(Entries with scene source code)
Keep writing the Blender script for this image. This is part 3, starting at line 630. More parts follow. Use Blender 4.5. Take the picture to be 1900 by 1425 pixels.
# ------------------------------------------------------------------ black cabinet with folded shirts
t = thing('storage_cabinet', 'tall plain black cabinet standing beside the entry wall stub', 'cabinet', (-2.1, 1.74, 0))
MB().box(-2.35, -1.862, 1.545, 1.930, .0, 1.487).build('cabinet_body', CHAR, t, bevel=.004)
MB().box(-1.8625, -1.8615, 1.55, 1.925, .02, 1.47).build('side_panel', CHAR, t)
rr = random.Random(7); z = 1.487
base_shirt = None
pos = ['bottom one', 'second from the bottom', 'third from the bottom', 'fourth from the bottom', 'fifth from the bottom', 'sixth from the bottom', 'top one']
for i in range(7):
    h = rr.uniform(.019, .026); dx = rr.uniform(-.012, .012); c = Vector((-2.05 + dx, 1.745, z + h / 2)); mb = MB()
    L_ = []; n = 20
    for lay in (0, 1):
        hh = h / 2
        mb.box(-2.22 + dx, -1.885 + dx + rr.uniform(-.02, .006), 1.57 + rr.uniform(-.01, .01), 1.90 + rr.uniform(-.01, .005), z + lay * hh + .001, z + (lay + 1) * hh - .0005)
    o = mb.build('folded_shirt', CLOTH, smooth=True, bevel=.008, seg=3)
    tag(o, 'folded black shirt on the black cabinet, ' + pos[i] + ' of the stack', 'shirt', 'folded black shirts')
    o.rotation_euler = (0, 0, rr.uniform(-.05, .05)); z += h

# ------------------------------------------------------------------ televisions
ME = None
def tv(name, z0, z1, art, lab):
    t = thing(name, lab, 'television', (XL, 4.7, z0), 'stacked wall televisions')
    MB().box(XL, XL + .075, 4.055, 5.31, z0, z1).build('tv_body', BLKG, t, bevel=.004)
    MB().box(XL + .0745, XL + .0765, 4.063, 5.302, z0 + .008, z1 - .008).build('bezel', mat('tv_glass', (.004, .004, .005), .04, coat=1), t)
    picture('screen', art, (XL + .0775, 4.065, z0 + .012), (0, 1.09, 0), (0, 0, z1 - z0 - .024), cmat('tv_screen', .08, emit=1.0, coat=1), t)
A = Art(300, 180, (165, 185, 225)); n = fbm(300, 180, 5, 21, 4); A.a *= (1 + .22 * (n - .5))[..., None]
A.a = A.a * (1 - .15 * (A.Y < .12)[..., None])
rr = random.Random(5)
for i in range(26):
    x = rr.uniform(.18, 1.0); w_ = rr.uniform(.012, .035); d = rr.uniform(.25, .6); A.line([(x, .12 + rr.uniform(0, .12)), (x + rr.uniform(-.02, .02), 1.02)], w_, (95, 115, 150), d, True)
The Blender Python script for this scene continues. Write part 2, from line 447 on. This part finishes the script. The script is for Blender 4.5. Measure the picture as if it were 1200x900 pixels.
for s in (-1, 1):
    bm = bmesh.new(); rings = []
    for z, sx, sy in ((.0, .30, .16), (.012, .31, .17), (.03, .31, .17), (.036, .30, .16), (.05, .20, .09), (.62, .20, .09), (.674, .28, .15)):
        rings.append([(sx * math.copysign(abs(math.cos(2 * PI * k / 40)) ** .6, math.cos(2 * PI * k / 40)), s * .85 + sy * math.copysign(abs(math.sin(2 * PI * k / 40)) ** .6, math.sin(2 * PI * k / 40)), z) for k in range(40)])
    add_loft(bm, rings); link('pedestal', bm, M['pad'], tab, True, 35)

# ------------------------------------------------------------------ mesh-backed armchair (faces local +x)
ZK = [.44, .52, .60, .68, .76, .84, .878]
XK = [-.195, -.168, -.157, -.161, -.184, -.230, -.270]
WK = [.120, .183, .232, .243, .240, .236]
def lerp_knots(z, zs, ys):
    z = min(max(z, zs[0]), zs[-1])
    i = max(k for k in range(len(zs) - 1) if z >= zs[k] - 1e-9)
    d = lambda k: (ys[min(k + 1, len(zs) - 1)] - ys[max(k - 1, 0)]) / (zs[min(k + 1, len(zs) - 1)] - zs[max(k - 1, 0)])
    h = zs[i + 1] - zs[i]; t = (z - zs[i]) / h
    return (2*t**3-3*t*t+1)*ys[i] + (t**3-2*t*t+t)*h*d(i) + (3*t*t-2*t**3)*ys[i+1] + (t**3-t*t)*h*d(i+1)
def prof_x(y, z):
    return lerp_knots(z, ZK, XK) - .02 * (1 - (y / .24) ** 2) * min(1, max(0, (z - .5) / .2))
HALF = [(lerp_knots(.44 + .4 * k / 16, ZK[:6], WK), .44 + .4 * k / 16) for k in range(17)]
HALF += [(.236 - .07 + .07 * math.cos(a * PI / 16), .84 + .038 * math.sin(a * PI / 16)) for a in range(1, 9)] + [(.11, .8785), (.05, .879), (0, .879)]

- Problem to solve
Reproduce the material above, every line of it, exactly.

- Exercise output
Keep writing the Blender script for this image. This is part 3, starting at line 630. More parts follow. Use Blender 4.5. Take the picture to be 1900 by 1425 pixels.
# ------------------------------------------------------------------ black cabinet with folded shirts
t = thing('storage_cabinet', 'tall plain black cabinet standing beside the entry wall stub', 'cabinet', (-2.1, 1.74, 0))
MB().box(-2.35, -1.862, 1.545, 1.930, .0, 1.487).build('cabinet_body', CHAR, t, bevel=.004)
MB().box(-1.8625, -1.8615, 1.55, 1.925, .02, 1.47).build('side_panel', CHAR, t)
rr = random.Random(7); z = 1.487
base_shirt = None
pos = ['bottom one', 'second from the bottom', 'third from the bottom', 'fourth from the bottom', 'fifth from the bottom', 'sixth from the bottom', 'top one']
for i in range(7):
    h = rr.uniform(.019, .026); dx = rr.uniform(-.012, .012); c = Vector((-2.05 + dx, 1.745, z + h / 2)); mb = MB()
    L_ = []; n = 20
    for lay in (0, 1):
        hh = h / 2
        mb.box(-2.22 + dx, -1.885 + dx + rr.uniform(-.02, .006), 1.57 + rr.uniform(-.01, .01), 1.90 + rr.uniform(-.01, .005), z + lay * hh + .001, z + (lay + 1) * hh - .0005)
    o = mb.build('folded_shirt', CLOTH, smooth=True, bevel=.008, seg=3)
    tag(o, 'folded black shirt on the black cabinet, ' + pos[i] + ' of the stack', 'shirt', 'folded black shirts')
    o.rotation_euler = (0, 0, rr.uniform(-.05, .05)); z += h

# ------------------------------------------------------------------ televisions
ME = None
def tv(name, z0, z1, art, lab):
    t = thing(name, lab, 'television', (XL, 4.7, z0), 'stacked wall televisions')
    MB().box(XL, XL + .075, 4.055, 5.31, z0, z1).build('tv_body', BLKG, t, bevel=.004)
    MB().box(XL + .0745, XL + .0765, 4.063, 5.302, z0 + .008, z1 - .008).build('bezel', mat('tv_glass', (.004, .004, .005), .04, coat=1), t)
    picture('screen', art, (XL + .0775, 4.065, z0 + .012), (0, 1.09, 0), (0, 0, z1 - z0 - .024), cmat('tv_screen', .08, emit=1.0, coat=1), t)
A = Art(300, 180, (165, 185, 225)); n = fbm(300, 180, 5, 21, 4); A.a *= (1 + .22 * (n - .5))[..., None]
A.a = A.a * (1 - .15 * (A.Y < .12)[..., None])
rr = random.Random(5)
for i in range(26):
    x = rr.uniform(.18, 1.0); w_ = rr.uniform(.012, .035); d = rr.uniform(.25, .6); A.line([(x, .12 + rr.uniform(0, .12)), (x + rr.uniform(-.02, .02), 1.02)], w_, (95, 115, 150), d, True)
The Blender Python script for this scene continues. Write part 2, from line 447 on. This part finishes the script. The script is for Blender 4.5. Measure the picture as if it were 1200x900 pixels.
for s in (-1, 1):
    bm = bmesh.new(); rings = []
    for z, sx, sy in ((.0, .30, .16), (.012, .31, .17), (.03, .31, .17), (.036, .30, .16), (.05, .20, .09), (.62, .20, .09), (.674, .28, .15)):
        rings.append([(sx * math.copysign(abs(math.cos(2 * PI * k / 40)) ** .6, math.cos(2 * PI * k / 40)), s * .85 + sy * math.copysign(abs(math.sin(2 * PI * k / 40)) ** .6, math.sin(2 * PI * k / 40)), z) for k in range(40)])
    add_loft(bm, rings); link('pedestal', bm, M['pad'], tab, True, 35)

# ------------------------------------------------------------------ mesh-backed armchair (faces local +x)
ZK = [.44, .52, .60, .68, .76, .84, .878]
XK = [-.195, -.168, -.157, -.161, -.184, -.230, -.270]
WK = [.120, .183, .232, .243, .240, .236]
def lerp_knots(z, zs, ys):
    z = min(max(z, zs[0]), zs[-1])
    i = max(k for k in range(len(zs) - 1) if z >= zs[k] - 1e-9)
    d = lambda k: (ys[min(k + 1, len(zs) - 1)] - ys[max(k - 1, 0)]) / (zs[min(k + 1, len(zs) - 1)] - zs[max(k - 1, 0)])
    h = zs[i + 1] - zs[i]; t = (z - zs[i]) / h
    return (2*t**3-3*t*t+1)*ys[i] + (t**3-2*t*t+t)*h*d(i) + (3*t*t-2*t**3)*ys[i+1] + (t**3-t*t)*h*d(i+1)
def prof_x(y, z):
    return lerp_knots(z, ZK, XK) - .02 * (1 - (y / .24) ** 2) * min(1, max(0, (z - .5) / .2))
HALF = [(lerp_knots(.44 + .4 * k / 16, ZK[:6], WK), .44 + .4 * k / 16) for k in range(17)]
HALF += [(.236 - .07 + .07 * math.cos(a * PI / 16), .84 + .038 * math.sin(a * PI / 16)) for a in range(1, 9)] + [(.11, .8785), (.05, .879), (0, .879)]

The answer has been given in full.